L'espace de la représentation théâtrale est-il un espace réel ou un espace d'illusion?
Ceci n'est pas une pipe. L'observateur pense pourtant que si. Magritte soulève alors avec son tableau surréaliste une réflexion sur la faculté qu'a l'art de tromper son public.
Qu'en est-il du théâtre? La représentation théâtrale a ce même objectif, donner l'illusion aux spectateurs que les événements présentés sont réels et non la reproduction de la réalité. Une pièce est constituée d'événements fictifs agencés de manière à faire croire aux spectateurs qu'ils sont vrais. Dans l'espace, l’illusion théâtrale se traduit par le fait que le spectateur oublie qu'il est assis dans une salle de spectacle et que le décor qu'il observe est faux. Pour cela, l'espace de la représentation doit être fidèle au lieu de l'action. C'est la pensée qu'a théorisé pour la première fois Platon et qui a été reprise par la suite avec Diderot et son quatrième mur (Mur imaginaire séparant la salle de la scène dans le théâtre qui suppose une illusion théâtrale : le spectateur assiste à une action qui est censée se dérouler indépendamment de lui, il est le voyeur auquel rien n’échappe mais qui ne peut rien faire), et avec les naturalistes et leur reproduction minutieuse de la réalité de leur époque.

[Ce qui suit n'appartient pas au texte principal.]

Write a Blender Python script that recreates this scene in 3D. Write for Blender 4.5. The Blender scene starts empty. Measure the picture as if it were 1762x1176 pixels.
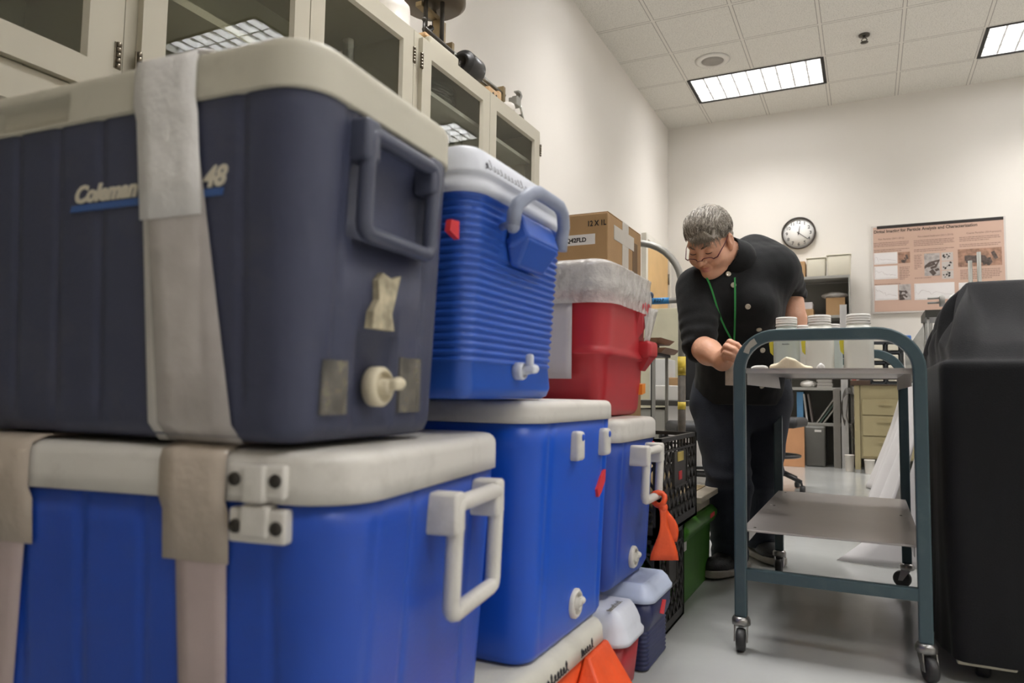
import bpy, math, random
import numpy as np
from mathutils import Matrix, Vector
random.seed(7); rng = np.random.RandomState(7)
S = bpy.context.scene; C = S.collection
PI = math.pi
# ------------------------------------------------------------------ camera
F_PX = 1236.96; YAW = -0.4587; PITCH = 0.07143; ROLL = 0.015827
CAM = np.array([1.9915, 0.0, 0.665])
_cy, _sy = math.cos(YAW), math.sin(YAW)
FW = np.array([_sy*math.cos(PITCH), _cy*math.cos(PITCH), math.sin(PITCH)])
_rt = np.array([_cy, -_sy, 0.0]); _up = np.cross(_rt, FW)
RT = _rt*math.cos(ROLL) + _up*math.sin(ROLL); UP = -_rt*math.sin(ROLL) + _up*math.cos(ROLL)
cd = bpy.data.cameras.new('camera'); cam = bpy.data.objects.new('camera', cd); C.objects.link(cam)
cam.matrix_world = Matrix(((RT[0], UP[0], -FW[0], CAM[0]), (RT[1], UP[1], -FW[1], CAM[1]), (RT[2], UP[2], -FW[2], CAM[2]), (0, 0, 0, 1)))
cd.sensor_width = 36; cd.lens = F_PX/1762*36; cd.clip_start = 0.02; cd.clip_end = 50
cd.dof.use_dof = True; cd.dof.focus_distance = 2.75; cd.dof.aperture_fstop = 4.2
S.camera = cam
def at(u, v, x=None, y=None, z=None):
    "the point at which the sight line of a pixel meets a vertical or level plane"
    r = FW + RT*((u-881)/F_PX) + UP*((588-v)/F_PX)
    if x is not None: t = (x-CAM[0])/r[0]
    elif y is not None: t = (y-CAM[1])/r[1]
    else: t = (z-CAM[2])/r[2]
    return CAM + r*t
# ------------------------------------------------------------------ world, exposure
w = bpy.data.worlds.new('world'); S.world = w; w.use_nodes = True
w.node_tree.nodes['Background'].inputs[0].default_value = (1, 1, 1, 1); w.node_tree.nodes['Background'].inputs[1].default_value = 0.02
S.view_settings.view_transform = 'Standard'; S.view_settings.look = 'None'; S.view_settings.gamma = 1
S.view_settings.use_curve_mapping = False; S.view_settings.exposure = 0.0
S.cycles.max_bounces = 8; S.cycles.transparent_max_bounces = 16
# ------------------------------------------------------------------ ceiling lamps (light of each fixture)
H = 3.706; D = 7.984; RX = 6.6; FY = -2.6     # room: x 0..RX, y FY..D
LAMPS = [(1.088+2.44*i, 7.085-2.44*j) for i in range(3) for j in range(3)]
LAMPS[4] = (3.85, 4.44); LAMPS += [(3.53, -0.3), (5.97, -0.3)]  # last two: unseen lamps, added to brighten the fronts of the coolers
for (lx, ly) in LAMPS:
    ld = bpy.data.lights.new('fluorescent_light', 'AREA'); ld.shape = 'RECTANGLE'; ld.size = 1.10; ld.size_y = 0.52
    ld.energy = 40 if ly > 0 else 52; ld.color = (1.0, 0.985, 0.975); ld.spread = math.radians(112)
    lo = bpy.data.objects.new('fluorescent_light', ld); lo.location = (lx, ly, H+0.075); C.objects.link(lo)
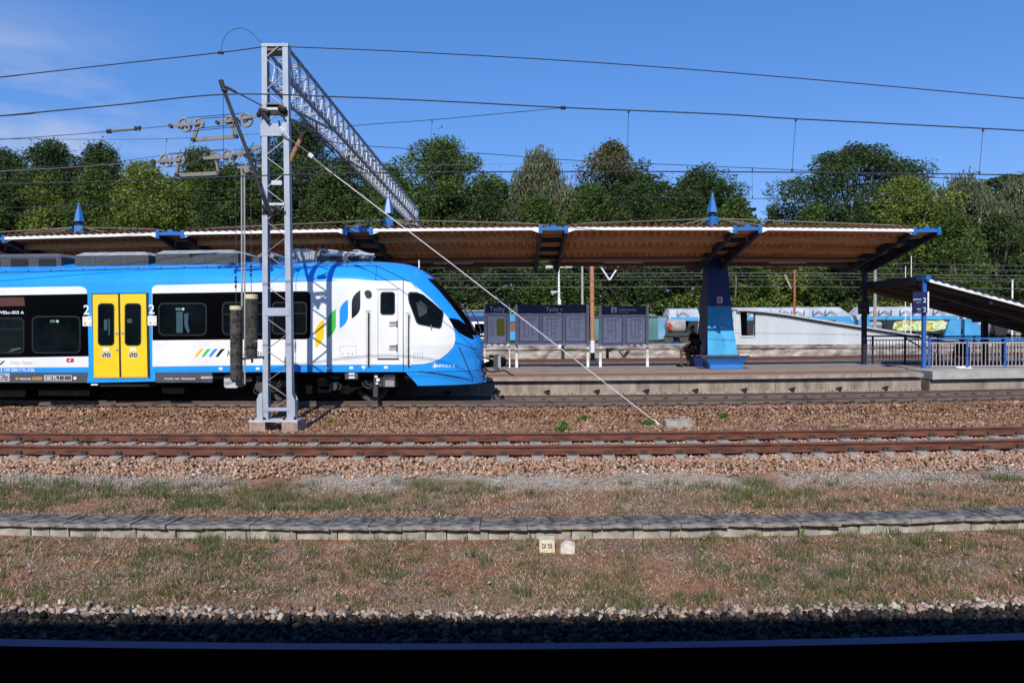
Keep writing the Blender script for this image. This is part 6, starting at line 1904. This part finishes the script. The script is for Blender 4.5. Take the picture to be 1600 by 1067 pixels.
def railing(label, xs_px, D, ytop, ybal, ybot, yfoot, mp, mt, mbal, posts, spacing, base_z, handw=.03, balw=.012):
    x0 = P(xs_px[0], 560, D).x; x1 = P(xs_px[1], 560, D).x
    t_ = thing('railing', label, 'railing', (x0, D, base_z))
    zt_, zb1, zb2 = P(xs_px[0], ytop, D).z, P(xs_px[0], ybal, D).z, P(xs_px[0], ybot, D).z
    MB().tube([(x0 - .1, D - .03, zt_ - .04), (x0, D - .03, zt_), (x1, D - .03, zt_)], handw, 8).build('handrail', mt, t_)
    for z_ in (zb1, zb2): MB().bar((x0, D, z_), (x1, D, z_), .03, .04).build('rail', mbal, t_)
    mb = MB()
    x = x0 + spacing / 2
    while x < x1:
        mb.box(x - balw, x + balw, D - .01, D + .01, zb2, zb1); x += spacing
    o = mb.build('balusters', mbal, t_); o['kind'] = 'stuff'
    for px in posts:
        x = P(px, 560, D).x
        MB().box(x - .03, x + .03, D - .03, D + .03, base_z, zt_).build('post', mp, t_)
    return t_
rpost = mat('railing_blue_paint', (.02, .12, .42), rough=.5, var=.15)
lil = mat('pale_baluster_paint', (.37, .32, .325), rough=.6, var=.1)
railing('blue railing with pale bars in front of the underpass stairs', (1448, 1680), 25.5, 529.5, 536, 572.5, 579, rpost, rpost, lil, [1452, 1511, 1570, 1629], .128, PZ)
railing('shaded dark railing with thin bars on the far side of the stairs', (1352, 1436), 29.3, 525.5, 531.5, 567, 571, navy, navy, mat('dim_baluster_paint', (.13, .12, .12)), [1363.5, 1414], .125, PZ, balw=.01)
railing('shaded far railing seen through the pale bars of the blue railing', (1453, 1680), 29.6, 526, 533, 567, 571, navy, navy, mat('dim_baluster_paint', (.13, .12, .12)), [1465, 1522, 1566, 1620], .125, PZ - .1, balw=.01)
hrl = thing('handrail', 'short dark handrail dipping down into the stairs by the blue post', 'handrail', P(1414, 530, 28))
MB().tube([P(1412, 532, 28), P(1416, 529, 28), P(1437, 541.5, 27.5)], .03, 6).tube([P(1452, 546, 27.5), P(1475, 561, 27)], .025, 6).build('handrail', navy, hrl)
# stairwell opening shown as dark walls
wl = thing('stairwell', 'dark stairwell of the underpass behind the blue railing', 'stairwell', (A0.x + .6, 27, PZ))
MB().box(A0.x + .4, A0.x + 12, 25.62, 25.75, -.3, PZ + .085).build('parapet', mat('stairwell_concrete', (.20, .17, .155), rough=.95, var=.2), wl)
MB().box(A0.x + 1.0, A0.x + 12, 25.76, 29.4, PZ + .002, PZ + .012).build('shaft', mat('dark_stair_shaft', (.05, .035, .03), rough=1), wl)
mb = MB()
rs = random.Random(8)
pts = [(1494, 573), (1500, 574.5), (1505, 573.8), (1510, 576), (1516, 576), (1520, 578), (1527, 579.5), (1532, 580.5), (1538, 581.5)]
mb.tube([P(a, b_ + rs.uniform(-.4, .4), 25.3) for a, b_ in pts], [.03, .035, .05, .035, .055, .035, .05, .035, .02], 7)
tag(mb.build('crumpled_foil', wtxt, None, True), 'strip of crumpled white foil lying at the foot of the blue railing', 'litter')
# someone going down the stairs
p5 = P(1502, 560, 27.6)
pr = thing('person', 'dark figure seen from behind on the stairs through the blue railing', 'person', (p5.x, 27.6, -.05))
Vv = [(0, 0, .9), (0, 0, 1.1), (0, 0, 1.32), (0, 0, 1.42), (0, .01, 1.5), (0, .01, 1.6), (-.1, 0, .85), (-.11, .02, .48), (-.11, .0, .08), (.1, 0, .85), (.12, -.08, .5), (.12, .05, .1), (-.19, 0, 1.36), (-.25, 0, 1.1), (-.24, .06, .86), (.19, 0, 1.36), (.26, 0, 1.1), (.25, .06, .86)]
Ee = [(0, 1), (1, 2), (2, 3), (3, 4), (4, 5), (0, 6), (6, 7), (7, 8), (0, 9), (9, 10), (10, 11), (3, 12), (12, 13), (13, 14), (3, 15), (15, 16), (16, 17)]
skinned('body', Vv, Ee, [.15, .14, .16, .08, .06, .085, .1, .065, .05, .1, .065, .05, .07, .05, .035, .07, .05, .035], skin, pr)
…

Mais cette pensée n'est pas partagée par tous les théoriciens du théâtre qui refusent de mentir à leurs spectateurs en leur présentant une fausse réalité. Au début du siècle, Edward Gordon Craig et Adolphe Appia remplacent les décors en toile peinte par des volumes. Le style de mise en scène de Bertolt Brecht est aussi très différent de la mise en scène classique puisqu'il vise à "briser l'illusion théâtrale". L'espace a donc autant d'importance que le texte théâtral qui va être conditionné par cet espace. C'est-à-dire, le fil du discours, l'action, les personnages et le temps dépendent de l'espace. Ainsi, le décor, élément fondamental de la scénographie, définit un espace, soit en limitant l'action, soit en s'intégrant à elle.